Written exercise –
Of all the lines in the data below, how many contain "picture"? Report that number alone.

Supplied information –

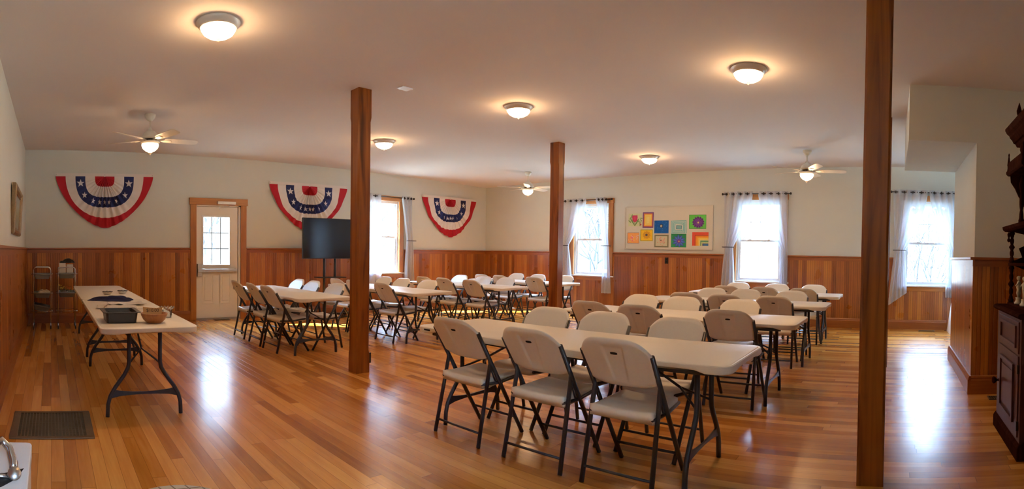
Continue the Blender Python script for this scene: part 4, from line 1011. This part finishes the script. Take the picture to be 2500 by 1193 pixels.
def top(x0, x1, y1):
    mb.prism([(YW, .94), (y1+.018, .94), (y1+.035, .955), (y1+.03, .972), (y1+.01, .98), (YW, .98)], lambda a, b, d: L(d, a, b), x0, x1)
top(3.425, 4.285, Y0-.012); top(1.875, 2.755, Y0-.012); top(2.70, 3.48, -.98); mb.build('worktop', M_dark, r, .003)
def panel_frame(mb, x0, x1, z0, z1, y, w_=.022, d_=.014):
    for (a, b, c, d) in ((x0, x1, z0, z0+w_), (x0, x1, z1-w_, z1), (x0, x0+w_, z0+w_, z1-w_), (x1-w_, x1, z0+w_, z1-w_)): bxl(mb, a, b, y-.001, y+d_, c, d)
for (xa, xb_) in ((3.50, 4.14), (2.02, 2.66)):
    yf = Y0-.012
    mb = MB(); bxl(mb, xa, xb_, yf-.001, yf+.010, .70, .915); panel_frame(mb, xa+.05, xb_-.08, .735, .885, yf+.009); dr = mb.build('drawer', M_darkfront, r, .003)
    mb = MB(); bxl(mb, xa, xb_, yf-.001, yf+.010, .14, .685); panel_frame(mb, xa+.10, xb_-.10, .215, .615, yf+.009, .026, .016); bxl(mb, xa+.15, xb_-.15, yf+.009, yf+.018, .27, .56); dr = mb.build('door', M_darkfront, r, .003)
    MB().lathe([(.0, 0), (.014, .0), (.008, .012), (.010, .022), (.024, .034), (.028, .046), (.020, .056), (.0, .060)], n=20).build('knob', M_dark, dr).matrix_local = Matrix.Translation(L(xb_-.045, yf+.010, .40)) @ Matrix.Rotation(-PI/2, 4, 'X')
    for z in (.22, .60): mb = MB(); bxl(mb, xa-.012, xa+.004, yf, yf+.016, z-.03, z+.03); mb.build('hinge', M_bronze, dr)
mb = MB()
for k in range(3): panel_frame(mb, 2.78, 3.40, .14+.26*k, .38+.26*k, -.981)
mb.build('centre_panels', M_darkfront, r, .003)
# hutch
r = thing('carved_hutch', 'dark carved hutch with turned posts standing on the sideboard', 'hutch', (3.05, -1.1, .9805))
def LH(x, y, z): return (x-3.05, y+1.1, z-.9805)
def bxh(mb, x0, x1, y0, y1, z0, z1): mb.box(x0-3.05, x1-3.05, y0+1.1, y1+1.1, z0-.9805, z1-.9805); return mb
mb = MB(); bxh(mb, 1.98, 4.18, YW, YW+.02, .985, 1.58); mb.build('back_panel', M_dark, r)
mb = MB(); bxh(mb, 1.94, 4.20, YW, -.925, .981, 1.0); mb.build('foot_board', M_dark, r, .003)
def turned(x, y, z0, z1, nm='turned_post'):
    h = z1-z0; pr = []
    for k in range(41):
        t = k/40; q = .011+.006*abs(math.sin(t*PI*5))**.7+(.006 if t < .08 or t > .92 or .47 < t < .53 else 0); pr.append((q, h*t))
    MB().lathe([(.0, 0)]+pr+[(.0, h)], LH(x, y, z0), 14).build(nm, M_dark, r)
for x in (4.165, 3.60, 2.56, 1.995):
    turned(x, -.945, 1.0, 1.29); turned(x, -.945, 1.315, 1.56)
mb = MB(); bxh(mb, 1.96, 4.20, YW, -.925, 1.29, 1.315); mb.build('shelf', M_dark, r, .003)
mb = MB(); mb.prism([(YW, 1.56), (-.90, 1.56), (-.88, 1.575), (-.875, 1.60), (YW, 1.60)], lambda a, b, d: LH(d, a, b), 1.93, 4.225); mb.build('shelf', M_dark, r, .003)
for x in (4.15, 1.985):
    sc1 = [(YW, 1.0), (-1.06, 1.0), (-1.04, 1.08), (-1.09, 1.16), (-1.10, 1.24), (-.97, 1.29), (-.96, 1.33), (-1.03, 1.36), (-1.00, 1.43), (-1.09, 1.47), (-1.10, 1.53), (-.97, 1.555), (YW, 1.56)]
    MB().prism(sc1, lambda a, b, d: LH(x+d, a, b), -.011, .011).build('scrolled_side', M_dark, r)
    MB().lathe([(.0, 0), (.012, .008), (.014, .02), (.006, .035), (.011, .05), (.013, .065), (.0, .085)], LH(x, -.915, 1.475), 12).build('drop_pendant', M_dark, r)
mb = MB(); bxh(mb, 2.02, 4.13, YW, -1.03, 1.601, 2.26); mb.build('upper_case', M_dark, r, .003)
for xa, xb_ in ((3.10, 4.05), (2.08, 3.03)):
    mb = MB()
    for (a, b, c, d) in ((xa, xb_, 1.63, 1.69), (xa, xb_, 2.17, 2.23), (xa, xa+.055, 1.63, 2.23), (xb_-.055, xb_, 1.63, 2.23), (xa, xb_, 1.93, 1.945)): bxh(mb, a, b, -1.031, -1.008, c, d)
    dr = mb.build('glazed_door', M_dark, r, .003); mb = MB(); bxh(mb, xa+.055, xb_-.055, -1.028, -1.022, 1.69, 2.17); mb.build('glass', mat('dusky_cabinet_glass', (.16,.15,.17), .08, var=.05), dr)
for x in (4.10, 3.065, 2.05): turned(x, -1.0, 1.60, 2.25, 'turned_column')
for xa, xb_ in ((3.66, 4.17), (1.98, 2.50)):                        # small galleries bracketed off the case front
    mb = MB(); mb.prism([(-1.03, 2.00), (-.90, 2.00), (-.885, 2.015), (-.885, 2.035), (-1.03, 2.035)], lambda a, b, d: LH(d, a, b), xa, xb_); bxh(mb, xa+.01, xb_-.01, -.905, -.893, 2.035, 2.10); mb.build('gallery', M_dark, r, .002)
    for x in (xa+.02, xb_-.03):
        MB().prism([(-1.03, 2.0), (-.915, 2.0), (-.92, 1.95), (-.955, 1.90), (-.985, 1.84), (-1.02, 1.79), (-1.03, 1.76)], lambda a, b, d: LH(x+d, a, b), -.01, .01).build('bracket', M_dark, r)
        MB().lathe([(.0, 0), (.014, .0), (.012, .02), (.007, .03), (.013, .05), (.010, .08), (.005, .12), (.007, .135), (.0, .15)], LH(x, -.90, 2.03), 12).build('finial', M_dark, r)
cp = [(YW, 2.25), (-.985, 2.25), (-.97, 2.275), (-.955, 2.28), (-.945, 2.30), (-.925, 2.32), (-.92, 2.335), (-.90, 2.35), (-.885, 2.375), (-.885, 2.39), (YW, 2.39)]
MB().prism(cp, lambda a, b, d: LH(d, a, b), 1.90, 4.24).build('cornice', M_dark, r)
MB().prism([(2.35, 2.39), (2.70, 2.45), (3.0, 2.58), (3.07, 2.62), (3.15, 2.58), (3.45, 2.45), (3.82, 2.39)], lambda a, b, d: LH(a, d, b), -.93, -.90).build('pediment', M_dark, r, .003)
for x in (3.95, 2.15): MB().lathe([(.0, 0), (.020, .0), (.018, .018), (.010, .030), (.018, .055), (.020, .075), (.012, .10), (.004, .13), (.0, .14)], LH(x, -.93, 2.39), 14).build('finial', M_dark, r)
M_bisque = mat('cream_bisque', (.62,.55,.42), .5, var=.12, scale=40)
def statuette(x, y, z, rz, label, arm):
    mb = MB(); mb.lathe([(.0, 0), (.034, 0), (.036, .012), (.026, .022), (.022, .040), (.026, .05), (.0, .052)], n=18)
    def chain(pts, rs): mb.tube(pts, rs, 10)
    chain([(-.012, 0, .050), (-.014, .004, .085), (-.011, 0, .118)], [.008, .011, .013]); chain([(.012, 0, .050), (.016, -.006, .085), (.011, 0, .118)], [.008, .011, .013])
    chain([(0, 0, .108), (0, 0, .125), (0, 0, .150), (0, 0, .168), (0, 0, .178)], [.016, .020, .019, .015, .007])
    chain([(.017, 0, .164), (.036, -.006, .152 if not arm else .178), (.040, -.020, .138 if not arm else .205)], [.008, .007, .005]); chain([(-.017, 0, .164), (-.032, -.008, .146), (-.018, -.024, .142)], [.008, .007, .005])
    mb.lathe([(.0, -.019), (.010, -.016), (.017, -.004), (.0175, .006), (.012, .016), (.0, .020)], (0, -.002, .196), 16)
    for k in range(9): a = 2*PI*k/9; mb.lathe([(.0, -.006), (.006, 0), (.0, .006)], (.014*math.cos(a), .013*math.sin(a), .206), 8)
    o = mb.build('cherub_statuette', M_bisque); o.location = (x, y, z); o.rotation_euler[2] = rz; return tag(o, label, 'statuette', 'cream statuettes on the sideboard')
statuette(3.98, -.965, 1.0005, PI-.4, 'cream cherub statuette on the sideboard, farther of two between turned posts', False)
statuette(3.78, -.960, 1.0005, PI+.3, 'cream cherub statuette on the sideboard, nearer of two at the picture edge', True)

# ------------------------------------------------------------------ outdoors
M_snow = mat('pale_frosted_lawn', (.42,.46,.38), .9, var=.25, scale=1.5)
o = MB().box(-40, 60, -50, 70, -.75, -.7).build('lawn', M_snow); tag(o, 'pale lawn outside the windows', 'lawn', kind='stuff')
M_clap = planks('white_clapboard', 'z', 'y', .12, 0, [(0, (.78,.80,.82)), (1, (.84,.85,.86))], gap=.1, rough=(.6, .7))
M_roof = mat('grey_shingles', (.035,.038,.05), .9)
M_wdark = mat('dark_house_window', (.006,.007,.010), .6, var=.1, spec=.1)
r = thing('white_house', 'white clapboard house seen through the window right of the board', 'house', (42, 10, -.7))
MB().box(0, 8, -9, 6, 0, 4.4).build('wall', M_clap, r)
MB().prism([(-.5, 4.35), (8.5, 4.35), (4, 7.5)], lambda a, b, d: (a, d, b), -9.5, 6.5).build('roof', M_roof, r)
for y, z in ((.62, 2.05), (2.05, 3.35), (-2.0, 3.35), (-3.2, 2.05), (3.6, 2.05)):
    f_ = MB().box(-.05, .02, y-.21, y+.21, z-.37, z+.37).build('window', M_vinyl, r)
    for q in (-.09, .09):
        for k in (-1, 0, 1): MB().box(-.06, -.045, y+q-.075, y+q+.075, z+k*.22-.09, z+k*.22+.09).build('pane', M_wdark, f_)
M_bark = mat('bare_bark', (.009,.008,.011), .9, var=.3); M_leafr = mat('russet_leaves', (.22,.10,.08), .8, var=.3); M_leafg = mat('dark_green_leaves', (.05,.09,.05), .8, var=.3)
def tree(x, y, z, h, seed, label, shrub=False, leafm=None, lvl=4, nl=60, spread=.55):
    rr = random.Random(seed); r = thing('bare_shrub' if shrub else 'bare_tree', label, 'shrub' if shrub else 'tree', (x, y, z))
    mt_ = MB(); mtw = MB(); lf = MB(); tips = []
    def grow(p, d, L, rad, l):
        n = 4; pts = [p]; q = Vector(p); dd = Vector(d)
        for k in range(n):
            dd = (dd+Vector((rr.uniform(-.16, .16), rr.uniform(-.16, .16), rr.uniform(-.04, .12)))).normalized(); q = q+dd*L/n; q.z = max(q.z, .05) if k else q.z; pts.append(q.copy())
        (mt_ if l >= lvl-1 else mtw).tube(pts, [rad*(1-.45*k/n) for k in range(n+1)], 5 if l > 1 else 3)
        if l == 0: tips.append(pts[-1]); tips.append(pts[2]); return
        for k in range(3 if l > 1 else 3):
            b_ = pts[rr.choice([2, 3, 4]) if k else 4]; sp_ = spread*(1.2 if k else .6)
            nd = (dd+Vector((rr.uniform(-1, 1), rr.uniform(-1, 1), rr.uniform(-.25, .7)))*sp_).normalized(); grow(b_, nd, L*rr.uniform(.6, .82), rad*.62, l-1)
    if shrub:
        for k in range(9): a = rr.uniform(0, 6.3); grow(Vector((.12*math.cos(a), .35*math.sin(a), 0)), Vector((.35*math.cos(a), .5*math.sin(a), 1)).normalized(), h*.42, .024, lvl)
    else: grow(Vector((0, 0, 0)), Vector((0, 0, 1)), h*.36, h*.016, lvl)
    mt_.build('trunk', M_bark, r, fix=False); mtw.build('twigs', M_bark, r, fix=False)['kind'] = 'stuff'
    if leafm:
        for t in rr.sample(tips, min(nl, len(tips))):
            for _ in range(3):
                c = t+Vector([rr.uniform(-.05, .05) for _ in range(3)]); s_ = rr.uniform(.015, .035); a = Vector([rr.uniform(-1, 1) for _ in range(3)]).normalized(); b2 = a.orthogonal().normalized()
                lf.add([c-a*s_, c+b2*s_*.5, c+a*s_, c-b2*s_*.5], [(0, 1, 2, 3)])
        lv = lf.build('leaves', leafm, r, fix=False); lv['kind'] = 'stuff'
tree(13.8, 8.75, -.699, 5.2, 4, 'bare tree outside the window right of the middle post', lvl=5, spread=.75)
tree(12.5, -.95, -.699, 3.3, 6, 'dense bare shrub with a few leaves outside the rightmost window', True, M_leafr, 3, 200, .6)
tree(15.6, -.60, -.699, 3.6, 16, 'second bare shrub, standing farther behind the rightmost window', True, M_leafg, 3, 120, .6)
tree(25, 9.5, -.699, 6.5, 9, 'bare tree beside the white house outside', lvl=4, spread=.8)
tree(4.9, 16, -.699, 7, 12, 'bare tree outside, seen through the door panes', lvl=5, spread=.7)
tree(3.0, 19, -.699, 2.6, 22, 'low bush on the lawn behind the door', True, M_leafg, 3, 200, .6)
tree(9.6, 14.5, -.699, 3.4, 33, 'bush outside the sunlit window of the back wall', True, M_leafg, 3, 160, .7)
tree(13.5, 19, -.699, 7, 18, 'bare tree far outside the sunlit window', lvl=4, spread=.8)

Right answer –
2